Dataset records

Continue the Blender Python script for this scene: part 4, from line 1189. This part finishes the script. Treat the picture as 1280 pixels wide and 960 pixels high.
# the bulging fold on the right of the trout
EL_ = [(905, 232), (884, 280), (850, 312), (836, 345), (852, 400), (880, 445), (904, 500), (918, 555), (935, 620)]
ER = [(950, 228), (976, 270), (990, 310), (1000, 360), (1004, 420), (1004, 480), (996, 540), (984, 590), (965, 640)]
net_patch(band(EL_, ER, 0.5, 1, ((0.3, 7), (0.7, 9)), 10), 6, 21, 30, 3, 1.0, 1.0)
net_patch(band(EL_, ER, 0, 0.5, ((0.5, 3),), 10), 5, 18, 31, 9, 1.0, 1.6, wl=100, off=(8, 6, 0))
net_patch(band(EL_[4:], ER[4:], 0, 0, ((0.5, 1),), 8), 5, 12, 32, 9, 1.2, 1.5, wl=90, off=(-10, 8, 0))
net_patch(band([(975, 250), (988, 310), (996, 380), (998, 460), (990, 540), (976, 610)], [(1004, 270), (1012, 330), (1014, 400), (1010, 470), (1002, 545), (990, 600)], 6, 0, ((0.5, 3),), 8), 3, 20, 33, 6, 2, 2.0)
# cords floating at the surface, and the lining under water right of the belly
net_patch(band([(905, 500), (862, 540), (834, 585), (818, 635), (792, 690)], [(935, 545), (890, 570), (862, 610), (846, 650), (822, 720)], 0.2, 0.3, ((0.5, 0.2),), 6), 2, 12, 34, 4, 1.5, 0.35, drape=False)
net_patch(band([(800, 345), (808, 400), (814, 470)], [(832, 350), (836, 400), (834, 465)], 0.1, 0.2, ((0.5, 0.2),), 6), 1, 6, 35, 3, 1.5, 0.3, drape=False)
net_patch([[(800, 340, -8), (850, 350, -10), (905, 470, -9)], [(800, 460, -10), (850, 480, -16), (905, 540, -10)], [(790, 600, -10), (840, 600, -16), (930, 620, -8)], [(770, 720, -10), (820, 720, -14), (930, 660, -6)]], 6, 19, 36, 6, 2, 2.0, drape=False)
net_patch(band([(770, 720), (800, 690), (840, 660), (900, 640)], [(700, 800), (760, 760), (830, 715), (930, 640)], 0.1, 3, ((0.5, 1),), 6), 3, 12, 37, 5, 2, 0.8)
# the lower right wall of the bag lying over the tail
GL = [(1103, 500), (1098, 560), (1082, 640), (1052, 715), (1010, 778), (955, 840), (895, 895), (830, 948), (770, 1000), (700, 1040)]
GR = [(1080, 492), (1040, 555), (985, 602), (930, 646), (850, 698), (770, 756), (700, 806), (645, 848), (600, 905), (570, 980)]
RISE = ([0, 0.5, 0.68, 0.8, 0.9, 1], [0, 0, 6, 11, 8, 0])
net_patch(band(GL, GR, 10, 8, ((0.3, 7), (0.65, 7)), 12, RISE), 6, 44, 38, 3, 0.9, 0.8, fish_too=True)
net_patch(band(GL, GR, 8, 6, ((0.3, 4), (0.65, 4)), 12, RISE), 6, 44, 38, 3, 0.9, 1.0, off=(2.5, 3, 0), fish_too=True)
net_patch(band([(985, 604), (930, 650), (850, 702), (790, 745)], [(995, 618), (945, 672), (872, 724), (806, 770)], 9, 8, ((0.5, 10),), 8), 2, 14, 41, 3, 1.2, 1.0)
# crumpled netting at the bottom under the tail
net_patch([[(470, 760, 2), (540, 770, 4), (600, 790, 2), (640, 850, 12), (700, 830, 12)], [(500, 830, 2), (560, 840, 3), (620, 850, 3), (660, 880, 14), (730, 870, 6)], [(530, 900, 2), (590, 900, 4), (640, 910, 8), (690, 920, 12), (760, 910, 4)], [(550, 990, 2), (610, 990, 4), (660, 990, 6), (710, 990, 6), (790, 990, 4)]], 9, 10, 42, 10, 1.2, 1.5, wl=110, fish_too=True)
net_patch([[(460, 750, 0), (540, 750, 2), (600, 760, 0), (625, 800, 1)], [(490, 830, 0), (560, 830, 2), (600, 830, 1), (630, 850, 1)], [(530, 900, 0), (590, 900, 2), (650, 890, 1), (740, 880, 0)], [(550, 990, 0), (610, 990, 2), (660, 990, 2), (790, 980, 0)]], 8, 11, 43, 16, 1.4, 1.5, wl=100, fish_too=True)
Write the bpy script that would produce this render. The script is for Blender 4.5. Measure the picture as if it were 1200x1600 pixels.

WHAT NEEDS TO BE DONE.
Return the whole listing exactly, with every line included.

WRITTEN RESPONSE.
Continue the Blender Python script for this scene: part 4, from line 1189. This part finishes the script. Treat the picture as 1280 pixels wide and 960 pixels high.
# the bulging fold on the right of the trout
EL_ = [(905, 232), (884, 280), (850, 312), (836, 345), (852, 400), (880, 445), (904, 500), (918, 555), (935, 620)]
ER = [(950, 228), (976, 270), (990, 310), (1000, 360), (1004, 420), (1004, 480), (996, 540), (984, 590), (965, 640)]
net_patch(band(EL_, ER, 0.5, 1, ((0.3, 7), (0.7, 9)), 10), 6, 21, 30, 3, 1.0, 1.0)
net_patch(band(EL_, ER, 0, 0.5, ((0.5, 3),), 10), 5, 18, 31, 9, 1.0, 1.6, wl=100, off=(8, 6, 0))
net_patch(band(EL_[4:], ER[4:], 0, 0, ((0.5, 1),), 8), 5, 12, 32, 9, 1.2, 1.5, wl=90, off=(-10, 8, 0))
net_patch(band([(975, 250), (988, 310), (996, 380), (998, 460), (990, 540), (976, 610)], [(1004, 270), (1012, 330), (1014, 400), (1010, 470), (1002, 545), (990, 600)], 6, 0, ((0.5, 3),), 8), 3, 20, 33, 6, 2, 2.0)
# cords floating at the surface, and the lining under water right of the belly
net_patch(band([(905, 500), (862, 540), (834, 585), (818, 635), (792, 690)], [(935, 545), (890, 570), (862, 610), (846, 650), (822, 720)], 0.2, 0.3, ((0.5, 0.2),), 6), 2, 12, 34, 4, 1.5, 0.35, drape=False)
net_patch(band([(800, 345), (808, 400), (814, 470)], [(832, 350), (836, 400), (834, 465)], 0.1, 0.2, ((0.5, 0.2),), 6), 1, 6, 35, 3, 1.5, 0.3, drape=False)
net_patch([[(800, 340, -8), (850, 350, -10), (905, 470, -9)], [(800, 460, -10), (850, 480, -16), (905, 540, -10)], [(790, 600, -10), (840, 600, -16), (930, 620, -8)], [(770, 720, -10), (820, 720, -14), (930, 660, -6)]], 6, 19, 36, 6, 2, 2.0, drape=False)
net_patch(band([(770, 720), (800, 690), (840, 660), (900, 640)], [(700, 800), (760, 760), (830, 715), (930, 640)], 0.1, 3, ((0.5, 1),), 6), 3, 12, 37, 5, 2, 0.8)
# the lower right wall of the bag lying over the tail
GL = [(1103, 500), (1098, 560), (1082, 640), (1052, 715), (1010, 778), (955, 840), (895, 895), (830, 948), (770, 1000), (700, 1040)]
GR = [(1080, 492), (1040, 555), (985, 602), (930, 646), (850, 698), (770, 756), (700, 806), (645, 848), (600, 905), (570, 980)]
RISE = ([0, 0.5, 0.68, 0.8, 0.9, 1], [0, 0, 6, 11, 8, 0])
net_patch(band(GL, GR, 10, 8, ((0.3, 7), (0.65, 7)), 12, RISE), 6, 44, 38, 3, 0.9, 0.8, fish_too=True)
net_patch(band(GL, GR, 8, 6, ((0.3, 4), (0.65, 4)), 12, RISE), 6, 44, 38, 3, 0.9, 1.0, off=(2.5, 3, 0), fish_too=True)
net_patch(band([(985, 604), (930, 650), (850, 702), (790, 745)], [(995, 618), (945, 672), (872, 724), (806, 770)], 9, 8, ((0.5, 10),), 8), 2, 14, 41, 3, 1.2, 1.0)
# crumpled netting at the bottom under the tail
net_patch([[(470, 760, 2), (540, 770, 4), (600, 790, 2), (640, 850, 12), (700, 830, 12)], [(500, 830, 2), (560, 840, 3), (620, 850, 3), (660, 880, 14), (730, 870, 6)], [(530, 900, 2), (590, 900, 4), (640, 910, 8), (690, 920, 12), (760, 910, 4)], [(550, 990, 2), (610, 990, 4), (660, 990, 6), (710, 990, 6), (790, 990, 4)]], 9, 10, 42, 10, 1.2, 1.5, wl=110, fish_too=True)
net_patch([[(460, 750, 0), (540, 750, 2), (600, 760, 0), (625, 800, 1)], [(490, 830, 0), (560, 830, 2), (600, 830, 1), (630, 850, 1)], [(530, 900, 0), (590, 900, 2), (650, 890, 1), (740, 880, 0)], [(550, 990, 0), (610, 990, 2), (660, 990, 2), (790, 980, 0)]], 8, 11, 43, 16, 1.4, 1.5, wl=100, fish_too=True)
Write the bpy script that would produce this render. The script is for Blender 4.5. Measure the picture as if it were 1200x1600 pixels.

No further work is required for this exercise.